San Francisco Presiding Judge|Slams Bureaucrats on Funding Crisis

SAN FRANCISCO (CN) - In a letter sent to the chief justice on Monday, San Francisco's presiding judge squarely puts the blame for her court's financial troubles on the army of highly paid bureaucrats from the Administrative Office of the Courts who have taken control of policy and finances in California's 58 county courts.

"The San Francisco Superior Court faces an especially harsh solution to our deficit this year precisely because we mistakenly followed the AOC's guidance last year," wrote Presiding Judge Katherine Feinstein.

The daughter of California's senior U.S. senator, the judge said her court was prepared to lay off 122 employees in May 2010. "The very day we were scheduled to deliver those notices, AOC leaders called upon us not to issue those layoff notices," Feinstein said in Monday's letter to Chief Justice Tani Cantil-Sakauye.

The administrators claimed they were about to reach a deal with the legislature, she said, consisting of a $230 million package of "new revenues and redirection of branch funds intended to backfill prior cuts." The administrators told her court that delivery of the notices would jeopardize that deal.

Instead, the legislature approved a $350 million budget cut to the judicial branch this June.

Feinstein said the delay in restructuring at the request of the AOC put it in an even worse position. "This delay alone now forces us to lay off 80 more employees than we would have had to lay off last year," she said.

The bureaucracy's fiscal stewardship has been challenged on a number of fronts in the last year, including its handling of an enormously expensive IT project, one-sided contracts in favor of a private consultant, gold-plated maintenance contracts that included payment of of $8,000 to remove gum from a courthouse sidewalk, retroactive pay raises when the state is in deficit and lavish pension benefits for its top executives.

Monday's letter to the chief, which was also sent to members of the Judicial Council, asks for emergency funding for the cash strapped court in downtown San Francisco, which has been forced to lay off about 200 employees by October 3 and close almost half its courtrooms.

"The court remains in a perilous fiscal condition," said Feinstein, pointing out that the court has only $4.6 million left in its reserve fund and is facing a projected cumulative $20.4 million deficit.

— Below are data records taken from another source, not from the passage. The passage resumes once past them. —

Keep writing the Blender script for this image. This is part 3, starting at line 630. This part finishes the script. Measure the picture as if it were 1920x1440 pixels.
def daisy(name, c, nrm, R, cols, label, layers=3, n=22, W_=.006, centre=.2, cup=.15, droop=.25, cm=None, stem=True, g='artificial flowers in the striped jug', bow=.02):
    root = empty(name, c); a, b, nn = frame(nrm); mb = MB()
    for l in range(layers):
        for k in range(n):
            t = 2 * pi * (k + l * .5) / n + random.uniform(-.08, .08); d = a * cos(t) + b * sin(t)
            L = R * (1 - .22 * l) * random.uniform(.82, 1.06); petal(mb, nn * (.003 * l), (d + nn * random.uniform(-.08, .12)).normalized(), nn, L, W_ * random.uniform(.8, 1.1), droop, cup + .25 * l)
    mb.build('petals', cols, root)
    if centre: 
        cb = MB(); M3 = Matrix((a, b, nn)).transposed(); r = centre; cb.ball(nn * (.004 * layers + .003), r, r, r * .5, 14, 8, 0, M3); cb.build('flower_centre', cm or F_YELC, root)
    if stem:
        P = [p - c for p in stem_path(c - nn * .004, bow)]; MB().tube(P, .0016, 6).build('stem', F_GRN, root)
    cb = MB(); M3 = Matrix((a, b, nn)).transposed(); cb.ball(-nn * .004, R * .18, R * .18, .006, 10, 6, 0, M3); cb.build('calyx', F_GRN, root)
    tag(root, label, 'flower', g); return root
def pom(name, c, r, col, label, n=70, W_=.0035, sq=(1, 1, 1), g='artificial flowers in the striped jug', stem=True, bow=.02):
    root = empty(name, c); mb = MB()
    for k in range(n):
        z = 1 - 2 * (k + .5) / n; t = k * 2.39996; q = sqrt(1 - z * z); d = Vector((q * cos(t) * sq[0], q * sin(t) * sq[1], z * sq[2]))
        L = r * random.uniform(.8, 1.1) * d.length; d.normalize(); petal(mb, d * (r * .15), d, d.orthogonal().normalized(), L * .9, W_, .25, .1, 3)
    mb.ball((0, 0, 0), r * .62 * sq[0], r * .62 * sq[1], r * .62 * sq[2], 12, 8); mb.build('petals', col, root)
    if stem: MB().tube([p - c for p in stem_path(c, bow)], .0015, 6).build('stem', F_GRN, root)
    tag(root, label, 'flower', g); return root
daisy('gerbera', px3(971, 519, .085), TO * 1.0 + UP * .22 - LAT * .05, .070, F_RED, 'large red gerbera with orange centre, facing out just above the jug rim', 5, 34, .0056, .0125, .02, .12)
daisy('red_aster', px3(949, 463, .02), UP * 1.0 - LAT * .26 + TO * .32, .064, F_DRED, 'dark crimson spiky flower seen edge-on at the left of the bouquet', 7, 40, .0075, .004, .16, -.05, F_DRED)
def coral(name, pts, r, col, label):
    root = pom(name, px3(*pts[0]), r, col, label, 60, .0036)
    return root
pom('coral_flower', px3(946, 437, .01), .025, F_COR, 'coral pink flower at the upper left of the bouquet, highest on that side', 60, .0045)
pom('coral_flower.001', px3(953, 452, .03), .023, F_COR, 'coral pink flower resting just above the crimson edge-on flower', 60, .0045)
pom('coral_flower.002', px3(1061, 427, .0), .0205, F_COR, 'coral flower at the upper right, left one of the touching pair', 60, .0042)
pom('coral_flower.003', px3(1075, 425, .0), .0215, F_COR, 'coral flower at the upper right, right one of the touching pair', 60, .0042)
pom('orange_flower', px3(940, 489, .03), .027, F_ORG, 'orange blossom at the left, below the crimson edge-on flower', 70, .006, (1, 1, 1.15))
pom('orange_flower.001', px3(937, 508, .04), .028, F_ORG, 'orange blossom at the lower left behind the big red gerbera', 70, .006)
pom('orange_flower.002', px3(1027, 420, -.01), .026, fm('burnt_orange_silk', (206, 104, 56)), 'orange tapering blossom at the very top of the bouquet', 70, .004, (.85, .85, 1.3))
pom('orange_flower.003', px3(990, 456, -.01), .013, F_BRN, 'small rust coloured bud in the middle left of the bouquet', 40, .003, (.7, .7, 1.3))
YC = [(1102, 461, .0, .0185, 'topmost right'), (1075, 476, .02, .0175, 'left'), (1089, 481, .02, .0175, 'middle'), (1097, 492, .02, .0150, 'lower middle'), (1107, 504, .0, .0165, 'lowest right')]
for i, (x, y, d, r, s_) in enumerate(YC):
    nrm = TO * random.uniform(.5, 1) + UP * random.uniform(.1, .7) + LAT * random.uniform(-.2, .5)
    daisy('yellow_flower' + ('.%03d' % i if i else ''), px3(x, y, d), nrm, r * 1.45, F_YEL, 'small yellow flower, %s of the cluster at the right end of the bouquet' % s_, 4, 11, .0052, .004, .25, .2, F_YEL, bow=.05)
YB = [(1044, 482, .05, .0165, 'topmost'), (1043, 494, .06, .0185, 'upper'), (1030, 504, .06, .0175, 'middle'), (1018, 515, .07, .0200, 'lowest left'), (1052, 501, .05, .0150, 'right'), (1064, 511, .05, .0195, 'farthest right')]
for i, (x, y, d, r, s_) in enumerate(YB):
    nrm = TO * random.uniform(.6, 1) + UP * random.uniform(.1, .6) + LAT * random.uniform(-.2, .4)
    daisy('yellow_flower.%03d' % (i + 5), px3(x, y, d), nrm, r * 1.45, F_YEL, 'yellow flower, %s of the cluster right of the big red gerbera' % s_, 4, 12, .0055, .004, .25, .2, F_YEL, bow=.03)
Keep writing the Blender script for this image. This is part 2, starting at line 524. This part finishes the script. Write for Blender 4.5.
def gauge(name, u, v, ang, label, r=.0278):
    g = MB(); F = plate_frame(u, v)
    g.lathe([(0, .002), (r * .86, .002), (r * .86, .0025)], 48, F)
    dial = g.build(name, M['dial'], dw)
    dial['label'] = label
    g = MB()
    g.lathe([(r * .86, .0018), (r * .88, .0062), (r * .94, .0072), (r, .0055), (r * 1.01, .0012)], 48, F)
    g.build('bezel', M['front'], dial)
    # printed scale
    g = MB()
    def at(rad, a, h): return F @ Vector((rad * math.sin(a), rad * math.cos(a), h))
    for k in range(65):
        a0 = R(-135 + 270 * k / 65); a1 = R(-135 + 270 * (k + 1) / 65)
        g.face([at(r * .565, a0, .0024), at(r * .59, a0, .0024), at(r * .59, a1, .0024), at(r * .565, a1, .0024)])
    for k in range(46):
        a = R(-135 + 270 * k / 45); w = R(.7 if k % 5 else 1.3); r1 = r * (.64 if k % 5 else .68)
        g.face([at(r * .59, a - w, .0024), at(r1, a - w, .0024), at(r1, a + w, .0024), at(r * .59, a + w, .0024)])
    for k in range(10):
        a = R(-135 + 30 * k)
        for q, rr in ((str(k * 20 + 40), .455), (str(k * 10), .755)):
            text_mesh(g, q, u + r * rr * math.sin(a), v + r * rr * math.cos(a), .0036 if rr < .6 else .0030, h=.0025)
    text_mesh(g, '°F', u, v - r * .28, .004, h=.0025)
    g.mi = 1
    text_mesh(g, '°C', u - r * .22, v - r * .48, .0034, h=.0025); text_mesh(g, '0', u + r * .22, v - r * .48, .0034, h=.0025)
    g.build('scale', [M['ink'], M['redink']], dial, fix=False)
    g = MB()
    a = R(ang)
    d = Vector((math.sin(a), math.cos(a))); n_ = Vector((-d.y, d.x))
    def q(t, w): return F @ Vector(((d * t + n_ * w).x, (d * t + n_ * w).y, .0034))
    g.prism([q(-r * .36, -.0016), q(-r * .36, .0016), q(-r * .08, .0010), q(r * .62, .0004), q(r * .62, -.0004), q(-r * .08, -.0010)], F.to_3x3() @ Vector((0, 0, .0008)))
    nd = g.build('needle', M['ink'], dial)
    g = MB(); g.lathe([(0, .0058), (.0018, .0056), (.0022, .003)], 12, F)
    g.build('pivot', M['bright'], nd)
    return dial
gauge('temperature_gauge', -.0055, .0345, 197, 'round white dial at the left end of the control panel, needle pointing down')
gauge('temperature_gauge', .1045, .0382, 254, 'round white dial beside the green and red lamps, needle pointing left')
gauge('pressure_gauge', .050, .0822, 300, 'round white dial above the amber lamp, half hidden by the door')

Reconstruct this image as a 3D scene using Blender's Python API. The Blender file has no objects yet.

Had the court not listened to the AOC, she said, the court would be on sound financial footing, with a $15 million reserve.

"We know that judicial branch cuts will not abate in Sacramento, given the lack of support for adequate trial court funding," Feinstein said in the letter. "To date, we have received no offer of financial assistance from the AOC. Therefore, we urgently implore the Judicial Council to reallocate substantial branch resources to the financially troubled trial courts, including the court that is your next-door neighbor."

A spokesperson for the court said Feinstein "has no comment beyond the letter." Courthouse News asked the Administrative Office of the Courts for comment, but none has been provided.

In meting out the legislature's $350 million budget cut, the Judicial Council adopted a 6.8 percent funding reduction to the trial courts at a meeting last month. While Feinstein and a host of other judges urged the council to make keeping courtroom doors open its first priority, some courts, San Diego in particular, are pushing ahead with building and technology projects.